ECONOMY
Boris Johnson fails to rule out fuel duty rise

Boris Johnson has failed to rule out the possibility that fuel duty could rise this year, despite soaring prices already piling pressure on to motorists.

Fuel duty has been frozen for 10 years at 58p a litre – after a major campaign by newspapers – that is estimated to have cost the Treasury more than £50 billion in revenue.

Several Conservative MPs have argued it is essential to maintain the freeze if the Government is to make good on its pledge to level up the country, noting the high reliance on cars outside of London.

Asked on Tuesday morning about fuel duty, the Prime Minister failed to rule out a lifting of the prize freeze, saying instead: “We don’t want to raise tax of any kind.”
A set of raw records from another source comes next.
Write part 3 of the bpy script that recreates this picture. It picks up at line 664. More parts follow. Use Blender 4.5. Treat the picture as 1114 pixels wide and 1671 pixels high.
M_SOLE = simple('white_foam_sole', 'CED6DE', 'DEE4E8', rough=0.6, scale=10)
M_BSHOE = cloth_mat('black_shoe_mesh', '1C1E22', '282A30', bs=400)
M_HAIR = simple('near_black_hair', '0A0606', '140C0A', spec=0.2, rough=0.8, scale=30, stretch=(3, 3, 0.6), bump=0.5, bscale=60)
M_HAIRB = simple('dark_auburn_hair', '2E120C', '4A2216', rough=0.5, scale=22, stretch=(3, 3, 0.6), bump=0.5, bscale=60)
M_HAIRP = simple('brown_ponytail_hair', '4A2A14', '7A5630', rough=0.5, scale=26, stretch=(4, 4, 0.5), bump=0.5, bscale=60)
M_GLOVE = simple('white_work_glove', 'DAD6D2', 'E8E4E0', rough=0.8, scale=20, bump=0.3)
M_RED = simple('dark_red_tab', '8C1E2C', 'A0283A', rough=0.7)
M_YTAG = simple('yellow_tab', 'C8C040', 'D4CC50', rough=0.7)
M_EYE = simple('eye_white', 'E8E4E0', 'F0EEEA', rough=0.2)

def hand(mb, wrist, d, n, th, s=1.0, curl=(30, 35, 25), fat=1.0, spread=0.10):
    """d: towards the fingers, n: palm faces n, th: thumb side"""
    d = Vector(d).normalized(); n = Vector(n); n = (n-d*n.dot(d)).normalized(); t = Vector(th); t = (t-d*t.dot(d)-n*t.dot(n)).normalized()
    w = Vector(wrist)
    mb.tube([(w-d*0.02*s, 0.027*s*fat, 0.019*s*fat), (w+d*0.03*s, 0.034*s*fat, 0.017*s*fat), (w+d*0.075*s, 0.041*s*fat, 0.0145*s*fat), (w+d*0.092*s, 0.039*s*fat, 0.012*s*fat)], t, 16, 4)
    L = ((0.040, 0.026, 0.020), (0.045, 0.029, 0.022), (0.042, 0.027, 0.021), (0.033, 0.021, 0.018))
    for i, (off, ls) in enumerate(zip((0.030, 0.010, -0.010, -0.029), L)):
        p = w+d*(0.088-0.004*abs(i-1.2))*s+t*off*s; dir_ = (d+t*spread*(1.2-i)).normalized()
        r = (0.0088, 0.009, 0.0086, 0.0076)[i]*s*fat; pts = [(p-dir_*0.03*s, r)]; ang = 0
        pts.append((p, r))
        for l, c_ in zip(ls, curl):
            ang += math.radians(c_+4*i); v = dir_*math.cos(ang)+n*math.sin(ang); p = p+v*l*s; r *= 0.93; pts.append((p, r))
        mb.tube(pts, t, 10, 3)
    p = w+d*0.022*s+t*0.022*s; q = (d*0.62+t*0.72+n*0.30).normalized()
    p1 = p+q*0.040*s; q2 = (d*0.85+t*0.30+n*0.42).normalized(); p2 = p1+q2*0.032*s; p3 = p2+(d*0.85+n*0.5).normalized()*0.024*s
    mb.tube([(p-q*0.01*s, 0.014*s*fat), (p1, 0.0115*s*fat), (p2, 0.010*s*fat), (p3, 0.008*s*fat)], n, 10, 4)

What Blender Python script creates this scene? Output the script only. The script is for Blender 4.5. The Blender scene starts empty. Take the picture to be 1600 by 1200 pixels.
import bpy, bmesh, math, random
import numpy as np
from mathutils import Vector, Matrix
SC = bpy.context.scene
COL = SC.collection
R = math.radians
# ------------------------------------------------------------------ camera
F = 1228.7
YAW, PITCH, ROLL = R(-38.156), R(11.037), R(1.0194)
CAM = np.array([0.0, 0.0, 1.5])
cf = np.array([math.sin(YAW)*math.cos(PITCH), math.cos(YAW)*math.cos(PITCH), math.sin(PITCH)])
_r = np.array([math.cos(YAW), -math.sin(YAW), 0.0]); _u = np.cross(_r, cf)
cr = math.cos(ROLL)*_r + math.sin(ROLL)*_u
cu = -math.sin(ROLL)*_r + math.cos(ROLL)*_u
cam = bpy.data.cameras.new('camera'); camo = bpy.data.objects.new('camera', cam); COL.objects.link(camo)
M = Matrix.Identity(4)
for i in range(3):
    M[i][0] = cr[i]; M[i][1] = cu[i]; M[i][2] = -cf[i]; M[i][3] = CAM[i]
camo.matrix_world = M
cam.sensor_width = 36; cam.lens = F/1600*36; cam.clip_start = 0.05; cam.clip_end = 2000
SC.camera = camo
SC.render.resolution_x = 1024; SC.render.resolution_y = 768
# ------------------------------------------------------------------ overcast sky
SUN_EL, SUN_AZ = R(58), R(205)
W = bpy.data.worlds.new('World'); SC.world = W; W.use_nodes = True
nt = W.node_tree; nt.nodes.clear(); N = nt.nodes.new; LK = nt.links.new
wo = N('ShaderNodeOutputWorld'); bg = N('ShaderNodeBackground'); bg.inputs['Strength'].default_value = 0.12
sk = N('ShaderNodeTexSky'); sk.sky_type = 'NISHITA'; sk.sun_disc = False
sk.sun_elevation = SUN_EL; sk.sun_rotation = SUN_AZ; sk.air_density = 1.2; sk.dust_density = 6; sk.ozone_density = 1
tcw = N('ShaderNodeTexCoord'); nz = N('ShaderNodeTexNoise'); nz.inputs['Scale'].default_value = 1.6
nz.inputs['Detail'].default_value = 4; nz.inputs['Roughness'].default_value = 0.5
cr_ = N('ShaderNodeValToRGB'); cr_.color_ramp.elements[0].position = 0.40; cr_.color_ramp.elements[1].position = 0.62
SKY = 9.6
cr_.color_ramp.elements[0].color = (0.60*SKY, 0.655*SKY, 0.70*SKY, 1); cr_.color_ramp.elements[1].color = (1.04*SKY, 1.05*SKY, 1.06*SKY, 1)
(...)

Cost of living crunch – key factors© Provided by The Telegraph Cost of living crunch – key factors

Mr Johnson would also not rule out a rise in the minimum wage, amid growing speculation he might use his speech to announce a new level. He would not be drawn on the prospect, insisting the Low Pay Commission “has to report in the normal way and we will look at what they say”.

It comes as the Government grapples with a cost of living crisis, with the price of food and fuel rising amid a shortage of HGV drivers. Commentators – including several Tory MPs – have warned that cutting the £20-a-week uplift to Universal Credit will exacerbate this problem during the winter.

But Mr Johnson rejected suggestions the benefit be maintained, telling LBC Radio: “What we won’t do is take more money in tax to subsidise low pay through the welfare system.”

On Tuesday morning the cost of fuel jumped to a fresh high as the crisis on forecourts across the country persists.

Pump prices rose by 0.91p per litre to 136.1p on Monday, according to figures published by the business department. This marks their highest level since Sept 2013.

The price of diesel climbed 1.25p compared to Sept 27 to 139.2p.

It comes after the Army was drafted to help assist with deliveries and tackle the ongoing supply issue hitting petrol stations up and down the country.